----- RECORDED INFORMATION -----

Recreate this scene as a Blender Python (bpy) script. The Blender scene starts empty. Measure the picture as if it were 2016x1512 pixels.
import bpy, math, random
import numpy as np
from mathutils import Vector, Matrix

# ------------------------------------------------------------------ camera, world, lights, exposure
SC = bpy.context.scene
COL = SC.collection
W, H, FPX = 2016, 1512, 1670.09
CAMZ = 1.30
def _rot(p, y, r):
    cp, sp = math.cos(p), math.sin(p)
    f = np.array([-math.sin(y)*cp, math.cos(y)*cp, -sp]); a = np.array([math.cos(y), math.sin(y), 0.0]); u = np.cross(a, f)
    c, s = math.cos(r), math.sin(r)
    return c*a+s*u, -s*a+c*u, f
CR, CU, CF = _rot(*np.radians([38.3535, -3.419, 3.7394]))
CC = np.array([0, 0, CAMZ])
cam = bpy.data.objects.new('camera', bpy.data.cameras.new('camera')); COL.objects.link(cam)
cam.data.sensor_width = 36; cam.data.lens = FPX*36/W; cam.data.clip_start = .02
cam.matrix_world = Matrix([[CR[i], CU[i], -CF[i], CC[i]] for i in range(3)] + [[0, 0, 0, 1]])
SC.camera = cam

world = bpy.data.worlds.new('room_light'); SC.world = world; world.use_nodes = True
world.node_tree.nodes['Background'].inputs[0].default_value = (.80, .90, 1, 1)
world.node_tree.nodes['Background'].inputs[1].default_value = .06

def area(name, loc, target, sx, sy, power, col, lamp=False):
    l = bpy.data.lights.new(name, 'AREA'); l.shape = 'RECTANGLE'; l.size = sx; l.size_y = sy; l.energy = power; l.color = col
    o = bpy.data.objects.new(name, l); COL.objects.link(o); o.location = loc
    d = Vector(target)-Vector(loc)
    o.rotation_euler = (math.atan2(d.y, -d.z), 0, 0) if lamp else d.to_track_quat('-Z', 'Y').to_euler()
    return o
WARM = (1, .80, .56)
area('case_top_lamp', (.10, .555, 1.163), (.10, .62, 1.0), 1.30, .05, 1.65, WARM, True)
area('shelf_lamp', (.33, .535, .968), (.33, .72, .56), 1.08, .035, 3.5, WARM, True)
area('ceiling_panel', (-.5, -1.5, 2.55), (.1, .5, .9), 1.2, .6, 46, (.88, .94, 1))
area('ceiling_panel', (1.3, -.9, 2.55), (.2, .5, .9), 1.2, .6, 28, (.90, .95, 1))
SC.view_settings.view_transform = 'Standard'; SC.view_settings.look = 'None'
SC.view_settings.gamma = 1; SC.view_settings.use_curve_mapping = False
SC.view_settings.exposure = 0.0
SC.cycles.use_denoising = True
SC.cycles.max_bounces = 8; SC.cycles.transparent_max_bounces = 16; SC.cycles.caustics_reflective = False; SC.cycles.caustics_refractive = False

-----

**WRITTEN TASK**
Return the listing above word for word.

**WRITTEN REPLY**
Recreate this scene as a Blender Python (bpy) script. The Blender scene starts empty. Measure the picture as if it were 2016x1512 pixels.
import bpy, math, random
import numpy as np
from mathutils import Vector, Matrix

# ------------------------------------------------------------------ camera, world, lights, exposure
SC = bpy.context.scene
COL = SC.collection
W, H, FPX = 2016, 1512, 1670.09
CAMZ = 1.30
def _rot(p, y, r):
    cp, sp = math.cos(p), math.sin(p)
    f = np.array([-math.sin(y)*cp, math.cos(y)*cp, -sp]); a = np.array([math.cos(y), math.sin(y), 0.0]); u = np.cross(a, f)
    c, s = math.cos(r), math.sin(r)
    return c*a+s*u, -s*a+c*u, f
CR, CU, CF = _rot(*np.radians([38.3535, -3.419, 3.7394]))
CC = np.array([0, 0, CAMZ])
cam = bpy.data.objects.new('camera', bpy.data.cameras.new('camera')); COL.objects.link(cam)
cam.data.sensor_width = 36; cam.data.lens = FPX*36/W; cam.data.clip_start = .02
cam.matrix_world = Matrix([[CR[i], CU[i], -CF[i], CC[i]] for i in range(3)] + [[0, 0, 0, 1]])
SC.camera = cam

world = bpy.data.worlds.new('room_light'); SC.world = world; world.use_nodes = True
world.node_tree.nodes['Background'].inputs[0].default_value = (.80, .90, 1, 1)
world.node_tree.nodes['Background'].inputs[1].default_value = .06

def area(name, loc, target, sx, sy, power, col, lamp=False):
    l = bpy.data.lights.new(name, 'AREA'); l.shape = 'RECTANGLE'; l.size = sx; l.size_y = sy; l.energy = power; l.color = col
    o = bpy.data.objects.new(name, l); COL.objects.link(o); o.location = loc
    d = Vector(target)-Vector(loc)
    o.rotation_euler = (math.atan2(d.y, -d.z), 0, 0) if lamp else d.to_track_quat('-Z', 'Y').to_euler()
    return o
WARM = (1, .80, .56)
area('case_top_lamp', (.10, .555, 1.163), (.10, .62, 1.0), 1.30, .05, 1.65, WARM, True)
area('shelf_lamp', (.33, .535, .968), (.33, .72, .56), 1.08, .035, 3.5, WARM, True)
area('ceiling_panel', (-.5, -1.5, 2.55), (.1, .5, .9), 1.2, .6, 46, (.88, .94, 1))
area('ceiling_panel', (1.3, -.9, 2.55), (.2, .5, .9), 1.2, .6, 28, (.90, .95, 1))
SC.view_settings.view_transform = 'Standard'; SC.view_settings.look = 'None'
SC.view_settings.gamma = 1; SC.view_settings.use_curve_mapping = False
SC.view_settings.exposure = 0.0
SC.cycles.use_denoising = True
SC.cycles.max_bounces = 8; SC.cycles.transparent_max_bounces = 16; SC.cycles.caustics_reflective = False; SC.cycles.caustics_refractive = False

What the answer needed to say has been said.